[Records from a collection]
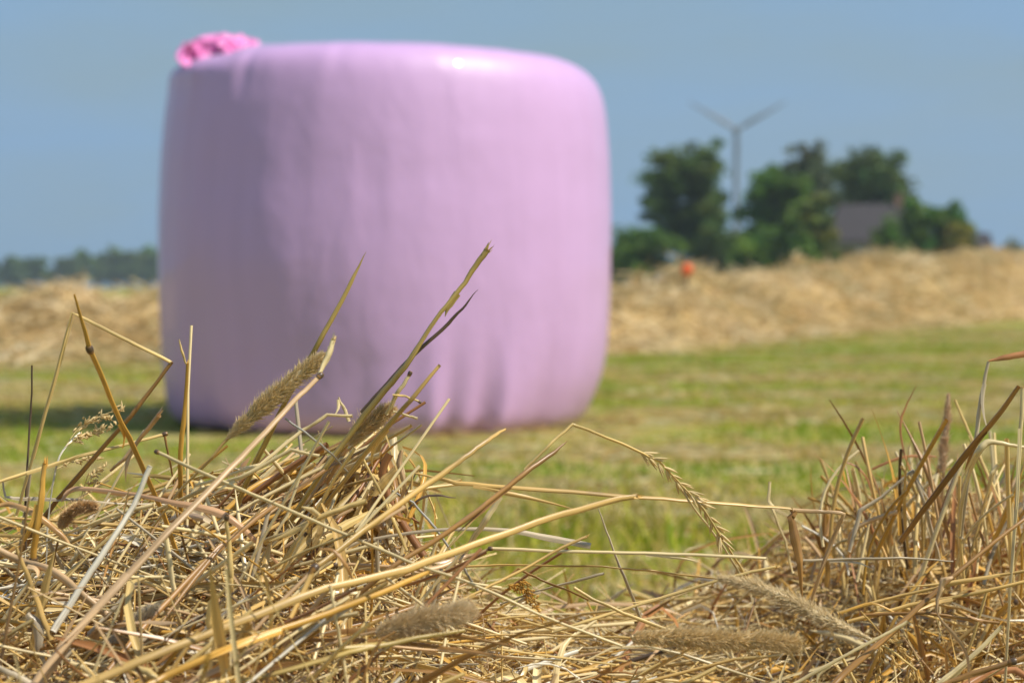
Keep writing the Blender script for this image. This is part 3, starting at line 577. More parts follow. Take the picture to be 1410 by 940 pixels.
def fuzz(mb, P, Wd, col, n=900, blen=0.45, spread=0.8, col2=None):
    n = int(n * 1.8); col = np.array(col)
    """a bristly spike of florets along P with half-width profile Wd"""
    K = len(P); seg = np.concatenate([[0], np.cumsum(np.linalg.norm(np.diff(P, axis=0), axis=1))]); L_ = seg[-1]
    T = np.gradient(P, axis=0); T /= np.linalg.norm(T, axis=1, keepdims=True)
    sweep(mb, P, Wd * 0.55, CIRC(8), True, np.array(col))
    s = rng.random(n * 2); s = s[vnoise(s * 9 + n, s * 0 + 3) * .75 + .25 > rng.random(n * 2)][:n] * L_; n = len(s); c = np.stack([np.interp(s, seg, P[:, i]) for i in range(3)], -1); tt = np.stack([np.interp(s, seg, T[:, i]) for i in range(3)], -1); ww = np.interp(s, seg, Wd)
    g = rng.normal(size=(n, 3)); g -= tt * np.sum(g * tt, 1, keepdims=True); g /= np.linalg.norm(g, axis=1, keepdims=True)
    a = c + g * ww[:, None] * 0.45; d = g * spread * rng.uniform(.5, 1.5, (n, 1)) + tt * 1.0 + rng.normal(0, .18, (n, 3)); d /= np.linalg.norm(d, axis=1, keepdims=True)
    ln = ww * blen * 2 * rng.uniform(0.6, 1.3, n); t = np.linspace(0, 1, 4)
    PP = a[:, None] + d[:, None] * (t[None, :, None] * ln[:, None, None])
    C = np.array(col) * rng.uniform(0.85, 1.4, (n, 1))
    if col2 is not None: C = np.where(rng.random((n, 1)) < 0.3, np.array(col2), C)
    sweep(mb, PP, (ww * 0.075)[:, None] * np.array([0.6, 1.0, 0.7, 0.05])[None], CIRC(4), True, C)
    # fine hairs
    m_ = int(n * 1.3); ii = rng.integers(0, n, m_); ln2 = ww[ii] * rng.uniform(0.8, 1.6, m_); dd = d[ii] + rng.normal(0, .25, (m_, 3))
    PP = a[ii][:, None] + dd[:, None] * (np.linspace(0, 1, 3)[None, :, None] * ln2[:, None, None])
    sweep(mb, PP, (ww[ii] * 0.030)[:, None] * np.array([1, .8, .3])[None], CIRC(3), True, np.array(col) * 1.25)

def floret(mb, c, d, ln, w_, col):
    c = np.atleast_2d(c); d = np.atleast_2d(d); n_ = len(c); d = d / np.linalg.norm(d, axis=1, keepdims=True)
    t = np.array([0, .2, .5, .8, 1.]); PP = c[:, None] + d[:, None] * (t[None, :, None] * np.broadcast_to(ln, (n_,))[:, None, None])
    sweep(mb, PP, np.broadcast_to(w_, (n_,))[:, None] * np.array([.3, .9, 1, .6, .05])[None], CIRC(5), True, np.array(col) * rng.uniform(.8, 1.2, (n_, 1)))

def stalk(label, wpx, col, pts, nodes=(), kind='tube', smoothp=False, taper=(1, 1), wob=0.0, cat="stalk", name="hay_stalk", group="long stalks standing out of the near hay", head=None, split=False, wpts=None, twist=0.0, frm=0.0):
    P, cor = path(pts, 6, smoothp); K = len(P); t = np.linspace(0, 1, K); md_ = np.mean([p_[2] for p_ in pts]); wpx = wpx * .93
    if wob: 
        nzv = rng.normal(size=3); P = P + np.sin(t * rng.uniform(5, 9) + rng.uniform(0, 6))[:, None] * nzv * wob
    P = P + np.cumsum(rng.normal(0, 0.00012, (K, 3)), axis=0)
    R = wpx / 2 / FP * md_ * np.interp(t, [0, 1], taper)
    if wpts is not None: R = wpx / 2 / FP * md_ * np.interp(t, np.linspace(0, 1, len(wpts)), wpts)
    else: R = R * (1 + 0.06 * np.sin(t * 23 + len(label)))
    root = P[-1].copy()
    mb = MB(); C = np.array(PC[col] if isinstance(col, str) else col)
    Ct = C[None] * (1 + 0.18 * np.sin(t * rng.uniform(6, 14) + rng.uniform(0, 6)))[:, None]
    if kind == 'tube':
        Pe = P; Re = R.copy()
        fs = random.uniform(.25, .75); Re = Re * np.where(t > fs, 1.10, 0.95)      # the sheath begins part of the way along
        sweep(mb, Pe, Re, GROOVE, True, Ct.reshape(1, K, 3), ref=(0.21, 1, 0.13), R2=Re * random.uniform(.45, .85), twist=t * random.uniform(-1.5, 1.5))
        if K > 12 and wpx > 4.5 and random.random() < .75:     # a papery sheath peeling away
            i0 = int(K * random.uniform(.15, .6)); i1 = min(K - 1, i0 + random.randint(4, 8)); Q = Pe[i0:i1 + 1].copy(); u_ = np.linspace(0, 1, len(Q)); sdv = rng.normal(size=3) * np.array([1, .6, 1]); sdv /= np.linalg.norm(sdv)
            Q += sdv * (Re.mean() * .55 + .006 * u_[:, None] ** 2 * random.uniform(.3, 1.6)); sweep(mb, Q, Re.mean() * 1.25 * np.interp(u_, [0, .5, 1], [1.0, .9, .1]), VEE, False, C * random.uniform(.8, 1.3), ref=tuple(SUN * 1.7 + Vector((0, -1, 0))), twist=u_ * random.uniform(-1, 1.5))
        # cut ends: pale pith disc a little inside
        for e_, s_ in ((0, 1), (-1, -1)):
            d = (Pe[1] - Pe[0]) if e_ == 0 else (Pe[-2] - Pe[-1]); d /= np.linalg.norm(d)
            sweep(mb, np.array([Pe[e_], Pe[e_] + d * Re[e_] * 0.5, Pe[e_] + d * Re[e_] * 0.55]), np.array([Re[e_], Re[e_] * .7, Re[e_] * .02]), CIRC(9), True, C * 0.9, ref=(0.21, 1, 0.13))
    else:
        sweep(mb, P, R, VEE, False, Ct.reshape(1, K, 3), ref=tuple(SUN * 1.7 + Vector((0, -1, 0))), twist=frm * 0.25 + twist * t)
    if split:      # frayed fibres at the first point
        d = P[0] - P[2]; d /= np.linalg.norm(d); k_ = 9; g = rng.normal(size=(k_, 3)) * 0.14 + d; tt_ = np.linspace(0, 1, 4)
        ff = P[0] + rng.normal(0, 1, (k_, 3)) * R[0] * .4; PP = ff[:, None] - d * R[0] * 1.0 + g[:, None] * (tt_[None, :, None] * (R[0] * rng.uniform(1.5, 4, k_))[:, None, None])
        sweep(mb, PP, (R[0] * .35) * np.array([1, .9, .7, .1])[None] * np.ones((k_, 1)), FLAT3, False, C * 1.25)
    o = mb.build(name, M_straw, origin=root)
    tag(o, label, cat, group)
    for q in nodes:
        i = cor[q] if q >= 0 else K - 1; i = min(max(i, 0), K - 1)
        d = P[min(i + 1, K - 1)] - P[max(i - 1, 0)]; d /= np.linalg.norm(d); r0 = R[i]; tt_ = np.array([-1.3, -.9, -.3, .3, .9, 1.3])
        nb = MB(); sweep(nb, P[i] - root + d * tt_[:, None] * r0 * 1.1, r0 * np.array([.95, 1.2, 1.32, 1.28, 1.15, .95]), CIRC(10), True, np.array([PC['brown'], PC['dark'], PC['dark'], PC['dark'], PC['brown'], PC['brown']]).reshape(1, 6, 3) * .8, ref=(0.21, 1, 0.13)); nb.build("node", M_straw, o)
    if head: 
        hb_ = MB(); head(hb_, root); hb_.build("seed_head", M_fuzz, o)
    return o

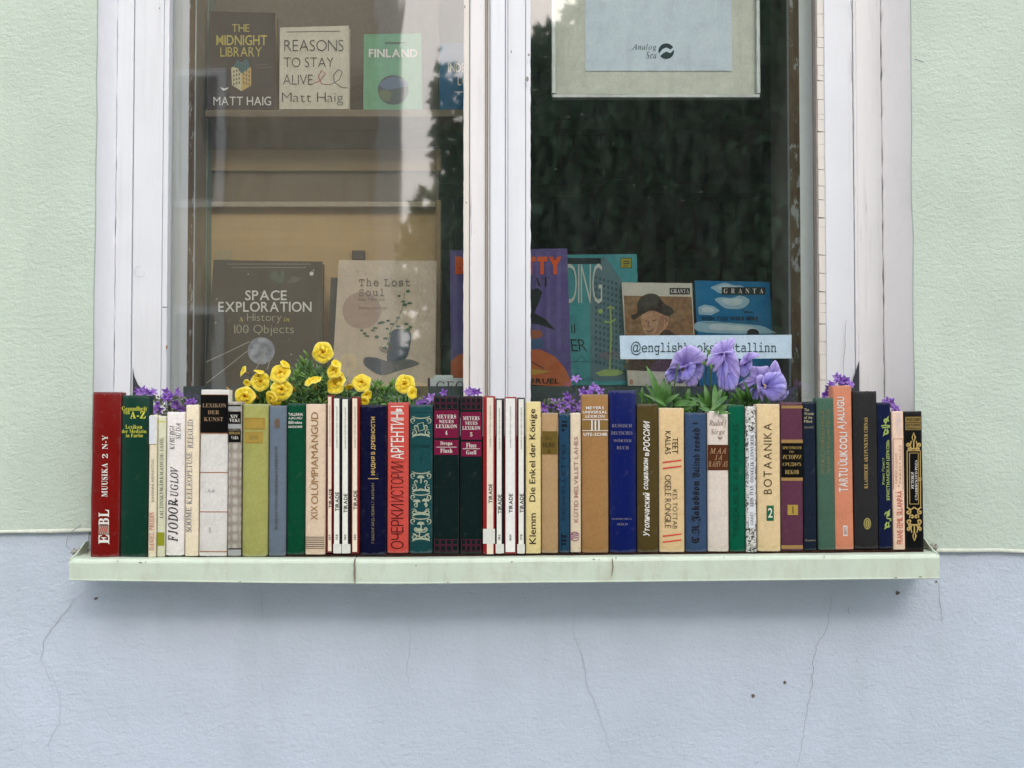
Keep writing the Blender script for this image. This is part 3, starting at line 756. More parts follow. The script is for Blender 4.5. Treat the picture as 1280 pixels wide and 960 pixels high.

DIRECTIONS FOR THIS TASK –
Write the entries above out in full, exactly, with no images.

RESULT OF THIS EXERCISE –
Keep writing the Blender script for this image. This is part 3, starting at line 577. More parts follow. Take the picture to be 1410 by 940 pixels.
def fuzz(mb, P, Wd, col, n=900, blen=0.45, spread=0.8, col2=None):
    n = int(n * 1.8); col = np.array(col)
    """a bristly spike of florets along P with half-width profile Wd"""
    K = len(P); seg = np.concatenate([[0], np.cumsum(np.linalg.norm(np.diff(P, axis=0), axis=1))]); L_ = seg[-1]
    T = np.gradient(P, axis=0); T /= np.linalg.norm(T, axis=1, keepdims=True)
    sweep(mb, P, Wd * 0.55, CIRC(8), True, np.array(col))
    s = rng.random(n * 2); s = s[vnoise(s * 9 + n, s * 0 + 3) * .75 + .25 > rng.random(n * 2)][:n] * L_; n = len(s); c = np.stack([np.interp(s, seg, P[:, i]) for i in range(3)], -1); tt = np.stack([np.interp(s, seg, T[:, i]) for i in range(3)], -1); ww = np.interp(s, seg, Wd)
    g = rng.normal(size=(n, 3)); g -= tt * np.sum(g * tt, 1, keepdims=True); g /= np.linalg.norm(g, axis=1, keepdims=True)
    a = c + g * ww[:, None] * 0.45; d = g * spread * rng.uniform(.5, 1.5, (n, 1)) + tt * 1.0 + rng.normal(0, .18, (n, 3)); d /= np.linalg.norm(d, axis=1, keepdims=True)
    ln = ww * blen * 2 * rng.uniform(0.6, 1.3, n); t = np.linspace(0, 1, 4)
    PP = a[:, None] + d[:, None] * (t[None, :, None] * ln[:, None, None])
    C = np.array(col) * rng.uniform(0.85, 1.4, (n, 1))
    if col2 is not None: C = np.where(rng.random((n, 1)) < 0.3, np.array(col2), C)
    sweep(mb, PP, (ww * 0.075)[:, None] * np.array([0.6, 1.0, 0.7, 0.05])[None], CIRC(4), True, C)
    # fine hairs
    m_ = int(n * 1.3); ii = rng.integers(0, n, m_); ln2 = ww[ii] * rng.uniform(0.8, 1.6, m_); dd = d[ii] + rng.normal(0, .25, (m_, 3))
    PP = a[ii][:, None] + dd[:, None] * (np.linspace(0, 1, 3)[None, :, None] * ln2[:, None, None])
    sweep(mb, PP, (ww[ii] * 0.030)[:, None] * np.array([1, .8, .3])[None], CIRC(3), True, np.array(col) * 1.25)

def floret(mb, c, d, ln, w_, col):
    c = np.atleast_2d(c); d = np.atleast_2d(d); n_ = len(c); d = d / np.linalg.norm(d, axis=1, keepdims=True)
    t = np.array([0, .2, .5, .8, 1.]); PP = c[:, None] + d[:, None] * (t[None, :, None] * np.broadcast_to(ln, (n_,))[:, None, None])
    sweep(mb, PP, np.broadcast_to(w_, (n_,))[:, None] * np.array([.3, .9, 1, .6, .05])[None], CIRC(5), True, np.array(col) * rng.uniform(.8, 1.2, (n_, 1)))

def stalk(label, wpx, col, pts, nodes=(), kind='tube', smoothp=False, taper=(1, 1), wob=0.0, cat="stalk", name="hay_stalk", group="long stalks standing out of the near hay", head=None, split=False, wpts=None, twist=0.0, frm=0.0):
    P, cor = path(pts, 6, smoothp); K = len(P); t = np.linspace(0, 1, K); md_ = np.mean([p_[2] for p_ in pts]); wpx = wpx * .93
    if wob: 
        nzv = rng.normal(size=3); P = P + np.sin(t * rng.uniform(5, 9) + rng.uniform(0, 6))[:, None] * nzv * wob
    P = P + np.cumsum(rng.normal(0, 0.00012, (K, 3)), axis=0)
    R = wpx / 2 / FP * md_ * np.interp(t, [0, 1], taper)
    if wpts is not None: R = wpx / 2 / FP * md_ * np.interp(t, np.linspace(0, 1, len(wpts)), wpts)
    else: R = R * (1 + 0.06 * np.sin(t * 23 + len(label)))
    root = P[-1].copy()
    mb = MB(); C = np.array(PC[col] if isinstance(col, str) else col)
    Ct = C[None] * (1 + 0.18 * np.sin(t * rng.uniform(6, 14) + rng.uniform(0, 6)))[:, None]
    if kind == 'tube':
        Pe = P; Re = R.copy()
        fs = random.uniform(.25, .75); Re = Re * np.where(t > fs, 1.10, 0.95)      # the sheath begins part of the way along
        sweep(mb, Pe, Re, GROOVE, True, Ct.reshape(1, K, 3), ref=(0.21, 1, 0.13), R2=Re * random.uniform(.45, .85), twist=t * random.uniform(-1.5, 1.5))
        if K > 12 and wpx > 4.5 and random.random() < .75:     # a papery sheath peeling away
            i0 = int(K * random.uniform(.15, .6)); i1 = min(K - 1, i0 + random.randint(4, 8)); Q = Pe[i0:i1 + 1].copy(); u_ = np.linspace(0, 1, len(Q)); sdv = rng.normal(size=3) * np.array([1, .6, 1]); sdv /= np.linalg.norm(sdv)
            Q += sdv * (Re.mean() * .55 + .006 * u_[:, None] ** 2 * random.uniform(.3, 1.6)); sweep(mb, Q, Re.mean() * 1.25 * np.interp(u_, [0, .5, 1], [1.0, .9, .1]), VEE, False, C * random.uniform(.8, 1.3), ref=tuple(SUN * 1.7 + Vector((0, -1, 0))), twist=u_ * random.uniform(-1, 1.5))
        # cut ends: pale pith disc a little inside
        for e_, s_ in ((0, 1), (-1, -1)):
            d = (Pe[1] - Pe[0]) if e_ == 0 else (Pe[-2] - Pe[-1]); d /= np.linalg.norm(d)
            sweep(mb, np.array([Pe[e_], Pe[e_] + d * Re[e_] * 0.5, Pe[e_] + d * Re[e_] * 0.55]), np.array([Re[e_], Re[e_] * .7, Re[e_] * .02]), CIRC(9), True, C * 0.9, ref=(0.21, 1, 0.13))
    else:
        sweep(mb, P, R, VEE, False, Ct.reshape(1, K, 3), ref=tuple(SUN * 1.7 + Vector((0, -1, 0))), twist=frm * 0.25 + twist * t)
    if split:      # frayed fibres at the first point
        d = P[0] - P[2]; d /= np.linalg.norm(d); k_ = 9; g = rng.normal(size=(k_, 3)) * 0.14 + d; tt_ = np.linspace(0, 1, 4)
        ff = P[0] + rng.normal(0, 1, (k_, 3)) * R[0] * .4; PP = ff[:, None] - d * R[0] * 1.0 + g[:, None] * (tt_[None, :, None] * (R[0] * rng.uniform(1.5, 4, k_))[:, None, None])
        sweep(mb, PP, (R[0] * .35) * np.array([1, .9, .7, .1])[None] * np.ones((k_, 1)), FLAT3, False, C * 1.25)
    o = mb.build(name, M_straw, origin=root)
    tag(o, label, cat, group)
    for q in nodes:
        i = cor[q] if q >= 0 else K - 1; i = min(max(i, 0), K - 1)
        d = P[min(i + 1, K - 1)] - P[max(i - 1, 0)]; d /= np.linalg.norm(d); r0 = R[i]; tt_ = np.array([-1.3, -.9, -.3, .3, .9, 1.3])
        nb = MB(); sweep(nb, P[i] - root + d * tt_[:, None] * r0 * 1.1, r0 * np.array([.95, 1.2, 1.32, 1.28, 1.15, .95]), CIRC(10), True, np.array([PC['brown'], PC['dark'], PC['dark'], PC['dark'], PC['brown'], PC['brown']]).reshape(1, 6, 3) * .8, ref=(0.21, 1, 0.13)); nb.build("node", M_straw, o)
    if head: 
        hb_ = MB(); head(hb_, root); hb_.build("seed_head", M_fuzz, o)
    return o

Keep writing the Blender script for this image. This is part 3, starting at line 756. More parts follow. The script is for Blender 4.5. Treat the picture as 1280 pixels wide and 960 pixels high.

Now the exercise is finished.